FIG. 8 depicts a block diagram of an exemplary controller used to perform various operations in the energy storage modules (local controller) or the controller/BMU within the wiring box discussed above in accordance with at least one embodiment of the invention. The controller is also referred to as an MCU. The controller 800 comprises at least one processor 802, support circuits 804 and memory 806. The at least one processor 802 may be any form of processor or combination of processors including, but not limited to, central processing units, microprocessors, microcontrollers, field programmable gate arrays, graphics processing units, and the like. The support circuits 804 may comprise well-known circuits and devices facilitating functionality of the processor(s) and its interactions with the energy storage modules. The support circuits 804 may comprise one or more of, or a combination of, power supplies, clock circuits, communications circuits, cache, voltage measurement or monitoring circuits, switch controllers, and/or the like.

The memory 806 comprises one or more forms of non-transitory computer readable media including one or more of, or any combination of, read-only memory or random-access memory. The memory 806 stores software and data including, for example, location determination software 808, communications software 812 and the like. The location determination software 808 contains instructions that when executed by the at least one processor causes the processor to perform the functional operates described above with respect to the controller/BMU 250 and the energy storage modules 106. Such operations include, but are not limited to, measuring voltages, measuring magnet position, communicating information between modules and controllers, determining energy storage module location, storing module locations and identifiers in a database 810, and the like. The communications software 812 facilitates communication using the communication bus (e.g., CAN bus or other communications protocol).

Here multiple examples have been given to illustrate various features and are not intended to be so limiting. Any one or more of the features may not be limited to the particular examples presented herein, regardless of any order, combination, or connections described. In fact, it should be understood that any combination of the features and/or elements described by way of example above are contemplated, including any variation or modification which is not enumerated, but capable of achieving the same. Unless otherwise stated, any one or more of the features may be combined in any order.

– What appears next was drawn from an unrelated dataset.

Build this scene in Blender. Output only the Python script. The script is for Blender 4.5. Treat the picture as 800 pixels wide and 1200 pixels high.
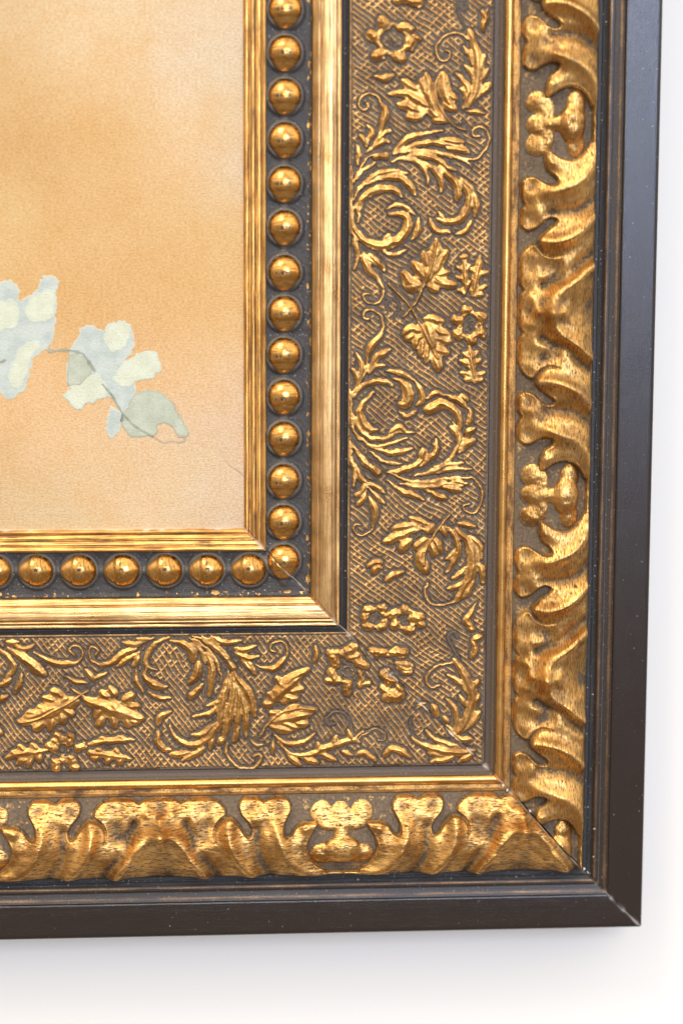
import bpy, math, random
import numpy as np
from mathutils import Matrix, Vector
random.seed(5); rng = np.random.default_rng(5)
for o in list(bpy.data.objects): bpy.data.objects.remove(o)
scene = bpy.context.scene
C = scene.collection

# ------------------------------------------------------------------ scale and camera
# plan units: 1 unit = 0.25 mm on the frame's face; X right, Y down, h out of the wall
S = 0.00025
def W(X, Y, h): return ((X-400)*S, -h*S, (600-Y)*S)
FPX, DIST = 2600.0, 2600.0
ROT = [math.radians(a) for a in (-7.79686439, 4.35936532, -0.36080605)]
def rotm(a):
    x, y, z = a
    cx, sx, cy, sy, cz, sz = np.cos(x), np.sin(x), np.cos(y), np.sin(y), np.cos(z), np.sin(z)
    Rx = np.array([[1,0,0],[0,cx,-sx],[0,sx,cx]]); Ry = np.array([[cy,0,sy],[0,1,0],[-sy,0,cy]]); Rz = np.array([[cz,-sz,0],[sz,cz,0],[0,0,1]])
    return Rz@Ry@Rx
RM = rotm(ROT)
def UP(px, py, h):
    """point of the photograph -> plan X, Y on the level h"""
    px = np.asarray(px, float); py = np.asarray(py, float)
    d = np.stack([(px-400)/FPX, (py-600)/FPX, -np.ones_like(px)], -1) @ RM      # R^T d
    c = RM.T @ np.array([0, 0, DIST])
    k = (h-c[2])/d[..., 2]
    return 400+c[0]+k*d[..., 0], 600+c[1]+k*d[..., 1]
Fl = np.diag([1., -1., 1.])
Rc = Fl@RM@Fl                                   # x, up, toward the viewer
T = np.array([[1,0,0],[0,0,-1],[0,1,0]], float) # (x, up, toward) -> blender
cw = T@Rc.T
cl = T@(Rc.T@np.array([0, 0, DIST]))*S
cam = bpy.data.cameras.new('camera'); co = bpy.data.objects.new('camera', cam); C.objects.link(co)
co.matrix_world = Matrix([[*cw[0], cl[0]], [*cw[1], cl[1]], [*cw[2], cl[2]], [0,0,0,1]])
cam.sensor_fit = 'VERTICAL'; cam.sensor_height = 36; cam.sensor_width = 24; cam.lens = FPX/1200*36
cam.clip_start = 0.01; cam.clip_end = 60
cam.dof.use_dof = True; cam.dof.aperture_fstop = 5.0
fx, fy = UP(480, 690, 12)
cam.dof.focus_distance = abs((RM@np.array([fx-400, fy-600, 12]))[2]-DIST)*S
scene.camera = co
# ------------------------------------------------------------------ light
scene.view_settings.view_transform = 'Standard'; scene.view_settings.look = 'None'
scene.view_settings.exposure = 0.2; scene.view_settings.gamma = 1.0
w = bpy.data.worlds.new('World'); scene.world = w; w.use_nodes = True
nt = w.node_tree; bg = nt.nodes['Background']
tc = nt.nodes.new('ShaderNodeTexCoord'); sp = nt.nodes.new('ShaderNodeSeparateXYZ'); rp = nt.nodes.new('ShaderNodeValToRGB')
nz = nt.nodes.new('ShaderNodeTexNoise'); nz.inputs['Scale'].default_value = 1.7; nz.inputs['Detail'].default_value = 3
ma = nt.nodes.new('ShaderNodeMath'); ma.operation = 'MULTIPLY_ADD'; ma.inputs[1].default_value = 0.35; 
mb = nt.nodes.new('ShaderNodeMath'); mb.operation = 'MULTIPLY_ADD'; mb.inputs[1].default_value = 0.5; 
nt.links.new(tc.outputs['Generated'], sp.inputs[0]); nt.links.new(tc.outputs['Generated'], nz.inputs['Vector'])
nt.links.new(sp.outputs['Z'], mb.inputs[0]); mb.inputs[2].default_value = 0.30
nt.links.new(nz.outputs['Fac'], ma.inputs[0]); nt.links.new(mb.outputs[0], ma.inputs[2])
nt.links.new(ma.outputs[0], rp.inputs[0]); nt.links.new(rp.outputs[0], bg.inputs[0])
e = rp.color_ramp.elements
e[0].position = 0.30; e[0].color = (0.16, 0.12, 0.09, 1)
e[1].position = 0.66; e[1].color = (1.0, 0.92, 0.81, 1)
k = e.new(0.50); k.color = (0.30, 0.25, 0.20, 1)
bg.inputs[1].default_value = 1.55
def area(name, loc, look, sx, sy, radiance, col):
    l = bpy.data.lights.new(name, 'AREA'); l.shape = 'RECTANGLE'; l.size = sx; l.size_y = sy
    l.energy = radiance*sx*sy*math.pi; l.color = col
    o = bpy.data.objects.new(name, l); C.objects.link(o); o.location = loc
    o.rotation_euler = (Vector(look)-Vector(loc)).to_track_quat('-Z', 'Y').to_euler()
# the room's window behind the photographer: three panes with mullions between them
for i, (x, col, r) in enumerate(((0.16, (1.0, 0.94, 0.86), 14.0), (0.56, (0.22, 0.48, 1.0), 11.0), (0.96, (0.22, 0.48, 1.0), 11.0))):
    area('window_light', (x, -2.2, 0.54), (x, 0, 0.54), 0.34, 0.98, r, col)
# added warm fill lamp, high on the left; no window is known there
area('side_fill_light', (-0.9, -1.2, 1.9), (0, 0, 0), 0.8, 0.8, 12.0, (1.0, 0.90, 0.76))

# ------------------------------------------------------------------ materials
class NT:
    def __init__(s, name):
        s.m = bpy.data.materials.new(name); s.m.use_nodes = True; s.t = s.m.node_tree; s.p = s.t.nodes['Principled BSDF']
    def n(s, typ, **kw):
        nd = s.t.nodes.new('ShaderNode'+typ)
        for k_, v in kw.items(): setattr(nd, k_, v)
        return nd
    def l(s, a, b): s.t.links.new(a, b)
    def attr(s, name):
        a = s.n('Attribute', attribute_name=name); return a
    def noise(s, vec, scale, detail=4, rough=0.6, stretch=None):
        if stretch:
            mp = s.n('Mapping'); mp.inputs['Scale'].default_value = stretch; s.l(vec, mp.inputs[0]); vec = mp.outputs[0]
        nn = s.n('TexNoise'); nn.inputs['Scale'].default_value = scale; nn.inputs['Detail'].default_value = detail; nn.inputs['Roughness'].default_value = rough
        s.l(vec, nn.inputs['Vector']); return nn.outputs['Fac']
    def ramp(s, fac, stops):
        r = s.n('ValToRGB'); el = r.color_ramp.elements
        while len(el) < len(stops): el.new(0.5)
        for q, (p, c) in enumerate(stops):
            el[q].position = p; el[q].color = (c, c, c, 1) if isinstance(c, (int, float)) else (*c, 1)
        s.l(fac, r.inputs[0]); return r.outputs[0]
    def math(s, op, a, b=None, c=None, clamp=False):
        m_ = s.n('Math', operation=op); m_.use_clamp = clamp
        for i, v in enumerate((a, b, c)):
            if v is None: continue
            if isinstance(v, (int, float)): m_.inputs[i].default_value = v
            else: s.l(v, m_.inputs[i])
        return m_.outputs[0]
    def mix(s, f, a, b, mode='MIX'):
        x = s.n('Mix', data_type='RGBA', blend_type=mode)
        for i, v in ((0, f), (6, a), (7, b)):
            if isinstance(v, (int, float)): x.inputs[i].default_value = v
            elif isinstance(v, tuple): x.inputs[i].default_value = (*v, 1)
            else: s.l(v, x.inputs[i])
        return x.outputs[2]
    def bump(s, h, strength, dist):
        b = s.n('Bump'); b.inputs['Strength'].default_value = strength; b.inputs['Distance'].default_value = dist
        s.l(h, b.inputs['Height']); s.l(b.outputs[0], s.p.inputs['Normal']); return b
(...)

As above, figures are presented herein for illustrative purposes and are not meant to impose any structural limitations, unless otherwise specified. Various modifications to any of the structures shown in the figures are contemplated to be within the scope of the invention presented herein. The invention is not intended to be limited to any scope of claim language.

Where conditional language is used, including, but not limited to, “can,” “could,” “may” or “might,” it should be understood that the associated features or elements are not required. As such, where conditional language is used, the elements and/or features should be understood as being optionally present in at least some examples, and not necessarily conditioned upon anything, unless otherwise specified.

Where lists are enumerated in the alternative or conjunctive (e.g., one or more of A, B, and/or C), unless stated otherwise, it is understood to include one or more of each element, including any one or more combinations of any number of the enumerated elements (e.g. A, AB, AC, ABC, ABB, etc.). When “and/or” is used, it should be understood that the elements may be joined in the alternative or conjunctive.

While the foregoing is directed to embodiments of the present invention, other and further embodiments of the invention may be devised without departing from the basic scope thereof, and the scope thereof is determined by the claims that follow.